De olhos bem abertos

Foto: Vivian Ferraz


Em tempos repletos de fatos tão decisivos, da morte de Fidel Castro à tragédia com o avião da Chapecoense, peço licença a você, leitor, para fugir da pauta.
Faço isso de forma consciente.

Na última semana, em meio ao corre-corre, decretei feriado por 40, 50 minutos para assistir a apresentação de um TCC de uma estudante de jornalismo na Universidade de Taubaté, orientado pelo professor Robson Bastos. O que me chamou a atenção? As fotos, que conheci, aos picadinhos, no breve intervalo de tempo em que trabalhamos juntos. Nelas, Vivian Ferraz revela expressões e sentimentos de gente simples, gente do sertão de Cunha. Ou, da Boca do Sertão, como ela descreve, no título de seu trabalho. Além das fotos, uma surpresa no TCC: boas histórias, de gente como Seu Descalço, que, com mais de 70 anos, nunca usou sapato, ou do Sobrinho da Santa, que guarda a memória da tia, considerada milagreira. Unindo imagens e histórias, a jovem jornalista mostrou uma capacidade: a de enxergar o outro.


Sigmund Freud dizia que quem tem olhos para ver e ouvidos para ouvir se convence que os mortais não podem ocultar segredo algum. Mas é preciso que alguém veja.


E descubra, por exemplo, tão perto das grandes cidades, das fábricas que fazem carros, aviões e progresso, um Vale do Paraíba rural, esquecido, pobre. As histórias de Vivian me fizeram lembrar uma série de reportagens que fiz, nos anos 80, sobre uma disputa de terras no Bairro Alto, nos sertões da Serra do Mar. Ali, andando quilômetros e quilômetros subindo e descendo morros, percorrendo grotões atrás de plantações queimadas e casebres destruídos, vi e ouvi relatos de gente expulsa da terra sob ameaça de morte, em um autêntico faroeste caboclo. Imagens, só guardei na memória. Algumas indeléveis, como da mulher que morreu de tristeza, deitada em uma esteira, em meio às galinhas, após ter sua casa destruída pelo fogo.

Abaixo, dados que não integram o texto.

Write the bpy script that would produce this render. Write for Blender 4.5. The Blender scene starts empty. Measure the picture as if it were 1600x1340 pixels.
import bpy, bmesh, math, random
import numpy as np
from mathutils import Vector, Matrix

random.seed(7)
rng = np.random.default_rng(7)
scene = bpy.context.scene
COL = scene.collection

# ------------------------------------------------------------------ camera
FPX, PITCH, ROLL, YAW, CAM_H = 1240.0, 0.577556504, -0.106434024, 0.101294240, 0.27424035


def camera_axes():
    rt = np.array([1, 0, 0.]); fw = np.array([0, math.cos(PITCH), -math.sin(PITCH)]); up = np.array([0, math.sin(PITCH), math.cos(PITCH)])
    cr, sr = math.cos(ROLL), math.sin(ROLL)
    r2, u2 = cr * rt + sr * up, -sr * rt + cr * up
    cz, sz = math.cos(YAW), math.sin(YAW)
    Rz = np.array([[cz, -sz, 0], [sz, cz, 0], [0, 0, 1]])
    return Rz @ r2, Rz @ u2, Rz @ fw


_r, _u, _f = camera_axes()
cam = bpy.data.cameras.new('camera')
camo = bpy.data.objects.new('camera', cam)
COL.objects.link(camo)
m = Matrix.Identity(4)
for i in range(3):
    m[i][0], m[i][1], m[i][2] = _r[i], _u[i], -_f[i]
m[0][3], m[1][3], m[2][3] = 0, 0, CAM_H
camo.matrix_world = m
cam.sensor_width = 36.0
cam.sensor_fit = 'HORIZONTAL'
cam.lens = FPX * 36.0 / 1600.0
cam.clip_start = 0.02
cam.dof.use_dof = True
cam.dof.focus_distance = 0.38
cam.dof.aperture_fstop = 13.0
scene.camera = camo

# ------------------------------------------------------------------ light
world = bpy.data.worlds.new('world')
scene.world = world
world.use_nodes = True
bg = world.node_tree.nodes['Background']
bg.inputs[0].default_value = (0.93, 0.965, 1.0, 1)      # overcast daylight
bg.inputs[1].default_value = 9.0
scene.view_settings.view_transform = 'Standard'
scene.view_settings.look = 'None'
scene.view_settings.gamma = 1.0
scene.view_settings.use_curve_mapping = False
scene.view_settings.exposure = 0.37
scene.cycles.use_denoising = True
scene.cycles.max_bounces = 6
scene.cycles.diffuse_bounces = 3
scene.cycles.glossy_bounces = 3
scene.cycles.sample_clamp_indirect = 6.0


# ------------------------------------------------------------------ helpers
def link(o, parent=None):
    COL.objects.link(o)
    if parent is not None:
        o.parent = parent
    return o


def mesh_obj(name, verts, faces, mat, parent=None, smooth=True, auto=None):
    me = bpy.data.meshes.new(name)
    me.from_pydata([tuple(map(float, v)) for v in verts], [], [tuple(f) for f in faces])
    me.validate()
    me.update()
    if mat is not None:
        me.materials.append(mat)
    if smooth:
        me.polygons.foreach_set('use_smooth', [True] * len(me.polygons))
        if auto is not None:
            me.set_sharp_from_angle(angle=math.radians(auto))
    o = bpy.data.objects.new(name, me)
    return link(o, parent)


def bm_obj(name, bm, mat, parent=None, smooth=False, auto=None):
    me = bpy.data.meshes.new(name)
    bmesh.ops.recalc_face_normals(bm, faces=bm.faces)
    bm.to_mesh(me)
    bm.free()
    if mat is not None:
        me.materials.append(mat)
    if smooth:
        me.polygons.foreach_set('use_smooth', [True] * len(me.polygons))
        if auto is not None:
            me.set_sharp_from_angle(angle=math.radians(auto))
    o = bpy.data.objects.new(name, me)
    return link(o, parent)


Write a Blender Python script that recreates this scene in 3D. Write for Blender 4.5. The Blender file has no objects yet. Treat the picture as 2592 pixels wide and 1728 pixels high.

A história é escrita nos detalhes. E pelas pessoas.



Em um livro fantástico, “Memória & sociedade: a lembrança dos velhos”, Ecléa Bosi recupera a história de São Paulo nas primeiras décadas do século 20 a partir das lembranças de sua gente. Basta ter olhos para ver.  E interesse em contar boas histórias. Não é essa a nossa tarefa, como jornalistas? Para isso é preciso mais: é preciso gostar de gente, de ouvir, de conversar. De aprender. Estou lendo agora “Berlim: 1961”, de Frederick Kempe, presente dos meus filhos, que trata da construção do Muro de Berlim. Nele, Kempe trata dos líderes, de Kennedy a Khruschóv, mas fala também do cidadão comum. E aí reside o lado mais interessante da história.

Olhos para ver.


Não basta só estar lá. O jornalista Herbert Matthwes, do “The New York Times”, esteve em Sierra Maestra com Fidel Castro antes da Revolução Cubana e viu apenas o que ele quis e Castro deixou, como narra o excelente “O Homem que inventou Fidel”, de Anthony De Palma. Revoluções mudam o mundo. Tragédias mudam o mundo. A queda do avião da Chapecoense, com 71 mortes, ainda vai gerar muitas narrativas. Essa é a nossa tarefa. Estamos cumprindo-a com perfeição? Algumas vezes sim, outras não. Encaixotado pelo tempo e pela crise, o jornalismo sobrevive. Mas as histórias estão aí, para serem contadas, como faz, com dedicação Xandú Alves, repórter do jornal "O Vale". Como fez Vivian Ferraz, com uma foto premiada que a levou de Cunha até a Coréia. De olhos abertos, o mundo é melhor.


Não é tão simples assim. Nem todo mundo consegue.